Indian Muslims have their obligation cut out in a near term crisis or conflict scenario with Pakistan. It needs no elaboration what that would be. However, there is an internal fight that shall and must follow. We need to keep our powder dry for that. There are two lines of action: one is Kashmir centric and can only play itself out in the courts. Any human rights transgressions need a nation-wide community action in conjunction with the liberal and activist spectrum. The second is to appraise realistically the country-wide national register of citizens’ bogey that is currently held out as a Damocles sword over the head of the community. A collective view must be forged, whereupon - if so decided – a non-cooperation movement needs being launched messaging explicitly to the right wing: ‘Thus far and no further.’ Its voter base should be addressed to progressive withdraw the mandate it has unwittingly given the ruling party by voting it out of power in provincial elections between now and 2024. Surely they too must find that a mandate for governance and development is being misinterpreted by the ruling party as carte blanche for substituting substantive democracy with procedural democracy.
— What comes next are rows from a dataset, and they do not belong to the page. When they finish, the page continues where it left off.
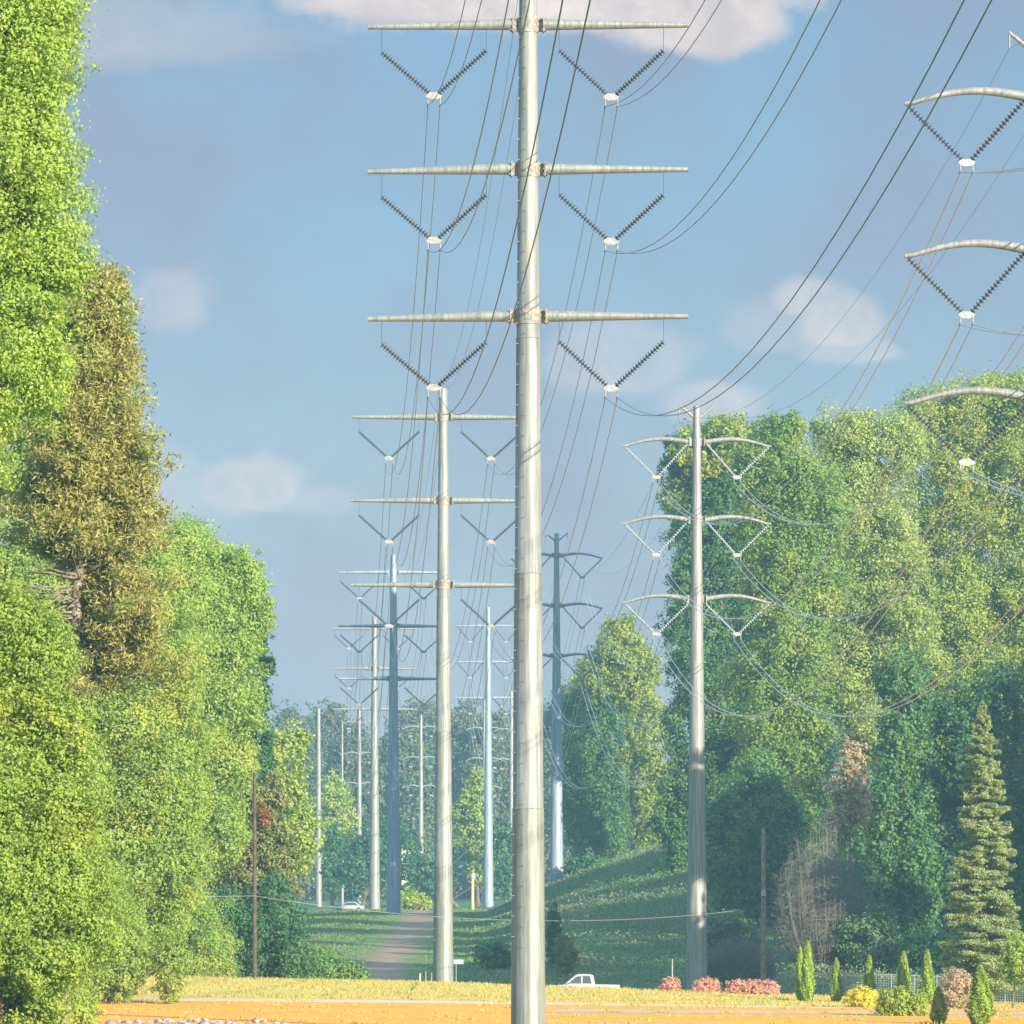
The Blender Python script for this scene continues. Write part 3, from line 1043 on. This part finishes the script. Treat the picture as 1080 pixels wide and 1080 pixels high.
def spruce():
    Y = 300
    x = X_at(1036, Y)
    z = gzf(x, Y)
    H = Z_at(738, Y) - z
    root = thing('spruce_tree', 'tall pale green spruce with layered branches behind the garden conifers on the right', 'tree', (x, Y, z))
    P, N, Sz, br = conifer_layers(H, 3.0, 420, .2, RNG, 190)
    mb = MB()
    trunk_mesh(mb, (0, 0, -.2), (0, 0, H * .98), .2, .02, .03, 8)
    for s, e in br:
        mb.tube([s, (s + e) / 2 + np.array([0, 0, .05]), e], [.035, .025, .01], 4, False)
    mb.build('trunk', M_BARK, root)
    V, Q = kites(P, N, Sz, .4)
    link('crown', npmesh('crown', V, Q), L['spruce'], root)


spruce()


# slim garden conifers: one mesh, copied
def make_slim():
    root = thing('columnar_conifer', '', 'conifer', (0, 0, 0), 0, 'slim conifers planted along the field edge')
    H, R = 3.2, .42
    mb = MB()
    mb.tube([(0, 0, -.15), (0, 0, H * .9)], [.06, .015], 6)
    mb.build('trunk', M_BARK, root)
    n = 4200
    t = RNG.uniform(0, 1, n)
    prof = np.clip(np.minimum(.55 + 2.2 * t, 1.12 * (1 - t) ** .62 + .06), 0, 1)
    a = RNG.uniform(0, 6.283, n)
    bump = 1 + .16 * np.sin(a * 5 + t * 9) + .1 * np.sin(a * 3 - t * 17)
    r = R * prof * bump * RNG.uniform(.55, 1, n) ** .5
    P = np.stack([np.cos(a) * r, np.sin(a) * r, .05 + t * H], 1)
    d = np.stack([np.cos(a), np.sin(a), np.full(n, .5)], 1)
    V, Q = kites(P, d + RNG.normal(size=(n, 3)) * .5, RNG.uniform(.10, .2, n), .5)
    link('foliage', npmesh('foliage', V, Q), L['cedar'], root)
    return root


slim = make_slim()
SL = [  # px, top, base, Y, width factor, label
    (852, 992, 1056, 285, .95, 'slim light green conifer at the left end of the garden row'),
    (844, 998, 1056, 287, .7, 'thin conifer squeezed against the left end of the garden row'),
    (882, 1010, 1058, 284, .85, 'short slim conifer second along the garden row'),
    (917, 1007, 1058, 282, .85, 'slim conifer behind the golden shrub'),
    (953, 1003, 1060, 280, 1.0, 'slim conifer rising behind the lime shrubs'),
    (978, 1001, 1062, 278, 1.0, 'slim conifer between the lime shrubs and the orange bush'),
    (990, 1040, 1085, 226, .9, 'short dark conifer standing in front of the orange bush'),
    (1034, 1018, 1088, 224, 1.35, 'thick conifer standing at the right of the orange bush'),
]
for i, (px, top, base, Y, wf, lb) in enumerate(SL):
    o = slim if i == 0 else copy_tree(slim)
    x = X_at(px, Y)
    z = gzf(x, Y)
    sc = max(.4, (Z_at(top, Y) - z) / 3.3)
    o.location = (x, Y, z)
    o.rotation_euler = (0, 0, i * 1.3)
    o.scale = (wf * 1.12, wf * 1.12, sc)
    o['label'] = lb

shrub('golden_shrub', 'rounded golden-yellow shrub at the left of the lime shrubs', 'shrub', Lb(262, (909, 1053, 17, 11)), .12, 'yellow', 3.0, group='bright shrubs in the garden bed')
for px, py, rx, ry, lb in ((937, 1061, 13, 18, 'lime green shrub right of the golden-yellow shrub'), (951, 1059, 12, 19, 'lime green shrub in the middle of the bright garden bed'),
                           (966, 1062, 12, 17, 'lime green shrub nearest the short dark conifer')):
    shrub('lime_shrub', lb, 'shrub', Lb(238, (px, py, rx, ry)), .12, 'lime', 3.0, group='bright shrubs in the garden bed')
shrub('orange_bush', 'rounded peach-orange bush between two garden conifers', 'shrub', Lb(262, (1009, 1040, 18, 16), (1008, 1052, 15, 12)), .13, 'peach', 2.8)
tree('small_tree', 'small yellow-green tree on a thin dark trunk at the right edge', 'tree', Lb(276, (1074, 1003, 16, 16), (1080, 1022, 22, 18), (1064, 1020, 12, 16)), .14, 'lime', 2.4, r0=.07,
     base=(X_at(1068, 276), 276), cmin=.25)
for px, rx, lb in ((707, 10, 'small red-pink shrub left of the pale pole foot'), (745, 14, 'red-pink shrub right of the pale pole foot'), (779, 12, 'left one of three red-pink shrubs growing together'),
                   (794, 14, 'middle one of three red-pink shrubs growing together'), (812, 10, 'right one of three red-pink shrubs growing together')):
    py = 1049
    Y = 300
    zz = gzf(X_at(px, Y), Y)
    shrub('red_shrub', lb, 'shrub', [(X_at(px, Y), Y, zz + .38, rx * Y / F, rx * Y / F * .8, .5)], .13, 'pink', 3.0, group='red shrubs along the field edge')

# ------------------------------------------------------------------ transmission poles
def arm_curve(side, length, kind):
    """points and radii of one cross arm in the pole's own frame, z = 0 at its root"""
    if kind == 'straight':
        return [(side * .25, 0, .02), (side * length, 0, -.02)], [.24, .10]
    pts, rad = [], []
    for i in range(13):
        t = i / 12
        z = .30 * math.sin(math.pi * min(1, t * 1.12)) ** .9 * 1.0 - .45 * t ** 2.6 if t < .9 else None
        z = .27 * math.sin(math.pi * min(t / .92, 1.0)) - .30 * t ** 2.6
        pts.append((side * (.25 + (length - .25) * t), 0, z))
        rad.append(.20 - .11 * t)
    return pts, rad


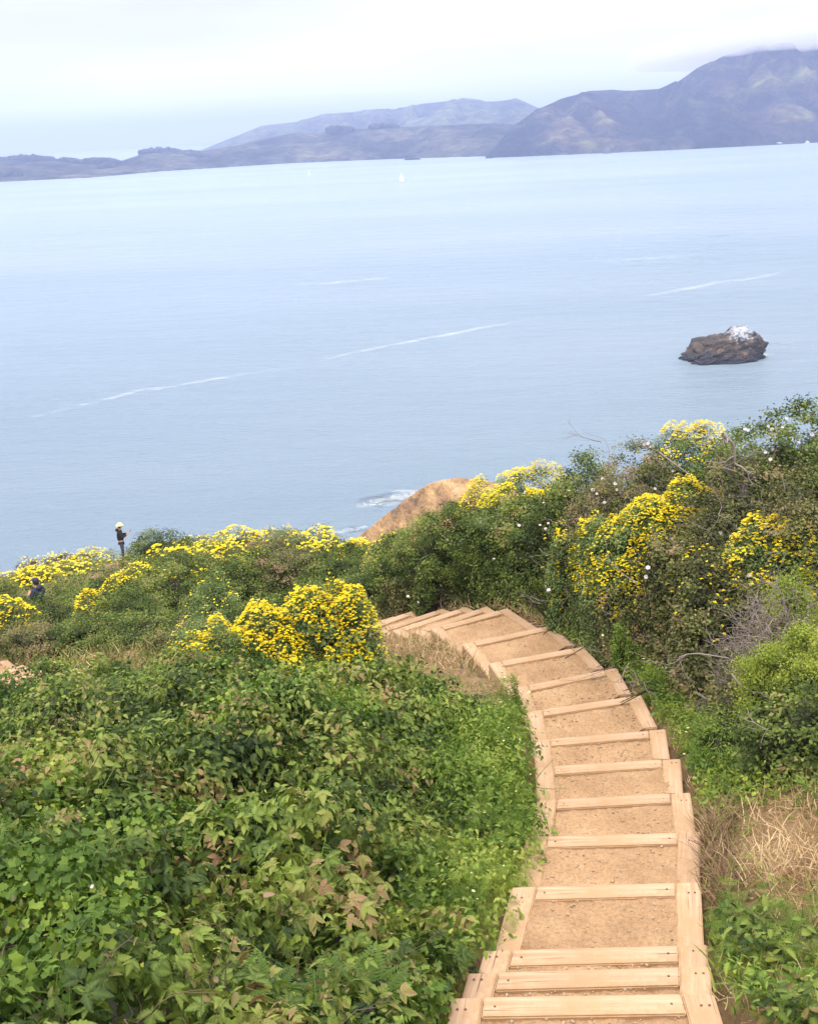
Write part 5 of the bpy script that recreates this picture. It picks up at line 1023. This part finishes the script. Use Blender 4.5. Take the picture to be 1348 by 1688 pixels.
a = math.radians(-78); ph.location = Vector((float(pp[0])+(-math.sin(a))*.41, float(pp[1])+math.cos(a)*.41, float(pp[2])+1.26)); ph.rotation_euler = (-.6, 0, a); tag(ph, 'small dark phone held up by the person in the yellow hat', 'phone')
p2 = aty(57, 941, 33.5); p2[2] -= 2.0
person(p2, math.radians(62), 'person in navy cap and dark blue jacket walking half hidden behind the green shrubs', NAVY, BLACK, lambda sg: ((sg*.27, .02, 1.16), (sg*.14, .24, 1.20), (sg*.06, .28, 1.27)), 'cap')

# ------------------------------------------------------------------ air: one closed box of thin haze, and the low cloud on the headland
def volbox(name, lo, hi, col, dens, label, aniso=0., blob=False):
    lo, hi = np.array(lo, float), np.array(hi, float); c = (lo+hi)/2; s = hi-lo; bm = bmesh.new()
    if blob:
        bmesh.ops.create_icosphere(bm, subdivisions=5, radius=.5)
        for v in bm.verts:
            d4_ = v.co.normalized(); v.co *= 1/(abs(d4_.x)**4+abs(d4_.y)**4+abs(d4_.z)**4)**.25
            v.co *= 1+.16*float(fbm(np.array(v.co)[None]*[5, 5, 2.], 77, 3)[0])
    else: bmesh.ops.create_cube(bm, size=1)
    for v in bm.verts: v.co = Vector((v.co.x*s[0], v.co.y*s[1], v.co.z*s[2]))
    me = bpy.data.meshes.new(name); bm.to_mesh(me); bm.free(); m = bpy.data.materials.new(name); m.use_nodes = True; t = m.node_tree; t.nodes.clear()
    o = N(t, 'ShaderNodeOutputMaterial'); v = N(t, 'ShaderNodeVolumePrincipled'); v.inputs['Color'].default_value = (*col, 1); v.inputs['Density'].default_value = dens; v.inputs['Anisotropy'].default_value = aniso
    t.links.new(v.outputs[0], o.inputs['Volume']); ob = link(name, me, m, None, c); tag(ob, label, 'haze', kind='stuff'); return ob
volbox('fog_bank', (700, 2330, 112), (2600, 3900, 198), (1, 1, 1), .011, 'low white cloud resting on the top of the headland', blob=True)
volbox('haze', (-14000, -1500, -72), (14000, 16000, 212), (.52, .62, 1.0), 2.1e-4, 'thin blue sea haze filling the air')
This columnist had five years back on these very pages (‘The pebbles ahead in Mr. Modi’s comfortable ride’, 16-31 Dec 2014; ‘Whither Modi, and, at one remove, India?’ 12 Nov 2015) brought out that it is in the second term of the ruling party that it would unfurl its agenda full throttle. The mistake this columnist in the analysis was in assuming that rational and secular Hindus would show Modi the door electorally. This was to be the case, but for the allegedly black operation at Pulwama in February turning the tide. (This writer is unafraid to be counted among conspiracy theorists on this score.) Given that there are five years to get to the next hustings, Indian Muslims cannot lie doggo as was the recommendation for Modi 1.0. They require instead to band with their disaffected Hindu counterparts and proactively take the necessary steps to democratically displace Modi from power.